→ WHAT THIS TASK INVOLVES: Reproduce, word for word, every line from the first one down to the line containing "scene.camera = camo", and nothing else.
((
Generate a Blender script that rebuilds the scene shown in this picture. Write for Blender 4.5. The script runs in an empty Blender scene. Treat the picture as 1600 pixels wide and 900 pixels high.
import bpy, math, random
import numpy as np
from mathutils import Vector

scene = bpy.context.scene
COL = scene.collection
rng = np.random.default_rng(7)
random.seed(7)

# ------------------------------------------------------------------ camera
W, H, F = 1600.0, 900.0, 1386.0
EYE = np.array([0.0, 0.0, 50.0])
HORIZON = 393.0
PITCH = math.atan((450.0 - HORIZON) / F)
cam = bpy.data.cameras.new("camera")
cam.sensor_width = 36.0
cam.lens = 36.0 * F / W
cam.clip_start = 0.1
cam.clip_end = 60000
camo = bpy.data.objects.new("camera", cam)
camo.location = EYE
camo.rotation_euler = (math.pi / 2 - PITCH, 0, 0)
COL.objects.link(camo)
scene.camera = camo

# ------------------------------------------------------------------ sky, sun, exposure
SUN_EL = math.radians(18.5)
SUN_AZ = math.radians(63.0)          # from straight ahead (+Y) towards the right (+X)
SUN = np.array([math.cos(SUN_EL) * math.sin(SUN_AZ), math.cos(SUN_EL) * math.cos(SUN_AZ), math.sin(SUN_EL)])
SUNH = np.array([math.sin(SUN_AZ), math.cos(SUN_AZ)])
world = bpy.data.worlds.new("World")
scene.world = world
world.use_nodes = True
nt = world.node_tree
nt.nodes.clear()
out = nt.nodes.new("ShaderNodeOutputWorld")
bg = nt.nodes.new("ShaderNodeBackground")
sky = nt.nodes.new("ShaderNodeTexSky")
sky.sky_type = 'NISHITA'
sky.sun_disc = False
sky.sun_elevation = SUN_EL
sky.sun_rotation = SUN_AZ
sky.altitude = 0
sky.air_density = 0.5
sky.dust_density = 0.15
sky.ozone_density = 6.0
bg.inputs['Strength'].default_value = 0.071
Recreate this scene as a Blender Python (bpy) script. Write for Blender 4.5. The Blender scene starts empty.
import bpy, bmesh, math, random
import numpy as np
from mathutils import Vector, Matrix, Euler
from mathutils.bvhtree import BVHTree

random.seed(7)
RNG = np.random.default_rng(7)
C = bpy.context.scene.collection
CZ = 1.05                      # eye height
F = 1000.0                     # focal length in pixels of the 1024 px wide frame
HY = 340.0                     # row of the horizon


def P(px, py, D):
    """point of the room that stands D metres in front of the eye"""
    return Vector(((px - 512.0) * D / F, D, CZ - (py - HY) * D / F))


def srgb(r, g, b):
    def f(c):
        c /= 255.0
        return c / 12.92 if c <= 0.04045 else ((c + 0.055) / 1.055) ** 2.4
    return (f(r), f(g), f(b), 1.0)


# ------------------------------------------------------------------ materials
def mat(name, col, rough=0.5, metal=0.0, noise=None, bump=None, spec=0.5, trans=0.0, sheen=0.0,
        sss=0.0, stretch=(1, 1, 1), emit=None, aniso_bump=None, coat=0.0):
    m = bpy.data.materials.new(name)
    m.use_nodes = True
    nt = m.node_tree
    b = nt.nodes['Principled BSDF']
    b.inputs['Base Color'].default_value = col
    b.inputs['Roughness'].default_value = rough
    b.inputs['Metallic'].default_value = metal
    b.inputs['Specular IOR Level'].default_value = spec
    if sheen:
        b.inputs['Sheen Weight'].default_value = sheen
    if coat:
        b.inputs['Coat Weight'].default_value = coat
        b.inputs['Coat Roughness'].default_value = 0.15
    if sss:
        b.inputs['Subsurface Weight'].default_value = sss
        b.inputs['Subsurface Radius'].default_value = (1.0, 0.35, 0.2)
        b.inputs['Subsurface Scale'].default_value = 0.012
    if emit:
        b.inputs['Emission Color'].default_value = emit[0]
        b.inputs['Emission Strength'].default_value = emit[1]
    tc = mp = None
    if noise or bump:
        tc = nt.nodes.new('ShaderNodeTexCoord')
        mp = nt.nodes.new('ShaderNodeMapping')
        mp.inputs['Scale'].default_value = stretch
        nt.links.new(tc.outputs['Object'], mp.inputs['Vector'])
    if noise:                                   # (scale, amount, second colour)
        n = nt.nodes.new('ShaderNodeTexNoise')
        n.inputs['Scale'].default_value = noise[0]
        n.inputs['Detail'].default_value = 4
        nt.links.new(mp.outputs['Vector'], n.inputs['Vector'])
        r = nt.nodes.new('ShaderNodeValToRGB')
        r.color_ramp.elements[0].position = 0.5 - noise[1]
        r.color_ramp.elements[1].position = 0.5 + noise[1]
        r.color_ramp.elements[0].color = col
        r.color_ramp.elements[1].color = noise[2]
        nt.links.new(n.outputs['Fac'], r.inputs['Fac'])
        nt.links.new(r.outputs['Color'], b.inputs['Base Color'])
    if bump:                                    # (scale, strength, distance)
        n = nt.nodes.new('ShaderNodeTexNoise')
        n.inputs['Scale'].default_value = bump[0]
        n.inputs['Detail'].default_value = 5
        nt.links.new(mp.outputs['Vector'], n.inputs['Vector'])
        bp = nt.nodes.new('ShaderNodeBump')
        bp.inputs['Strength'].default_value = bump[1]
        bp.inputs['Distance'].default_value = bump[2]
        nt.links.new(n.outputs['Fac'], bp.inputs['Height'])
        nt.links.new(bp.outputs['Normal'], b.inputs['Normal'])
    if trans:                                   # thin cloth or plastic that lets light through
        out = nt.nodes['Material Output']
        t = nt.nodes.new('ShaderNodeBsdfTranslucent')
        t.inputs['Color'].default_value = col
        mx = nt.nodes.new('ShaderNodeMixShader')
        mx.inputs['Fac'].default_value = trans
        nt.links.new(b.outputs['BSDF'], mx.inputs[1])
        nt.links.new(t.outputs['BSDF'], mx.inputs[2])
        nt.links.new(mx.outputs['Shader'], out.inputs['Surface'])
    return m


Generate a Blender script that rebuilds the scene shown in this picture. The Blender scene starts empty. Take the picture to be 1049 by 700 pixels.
))
→ RESPONSE TO THE TASK:
Generate a Blender script that rebuilds the scene shown in this picture. Write for Blender 4.5. The script runs in an empty Blender scene. Treat the picture as 1600 pixels wide and 900 pixels high.
import bpy, math, random
import numpy as np
from mathutils import Vector

scene = bpy.context.scene
COL = scene.collection
rng = np.random.default_rng(7)
random.seed(7)

# ------------------------------------------------------------------ camera
W, H, F = 1600.0, 900.0, 1386.0
EYE = np.array([0.0, 0.0, 50.0])
HORIZON = 393.0
PITCH = math.atan((450.0 - HORIZON) / F)
cam = bpy.data.cameras.new("camera")
cam.sensor_width = 36.0
cam.lens = 36.0 * F / W
cam.clip_start = 0.1
cam.clip_end = 60000
camo = bpy.data.objects.new("camera", cam)
camo.location = EYE
camo.rotation_euler = (math.pi / 2 - PITCH, 0, 0)
COL.objects.link(camo)
scene.camera = camo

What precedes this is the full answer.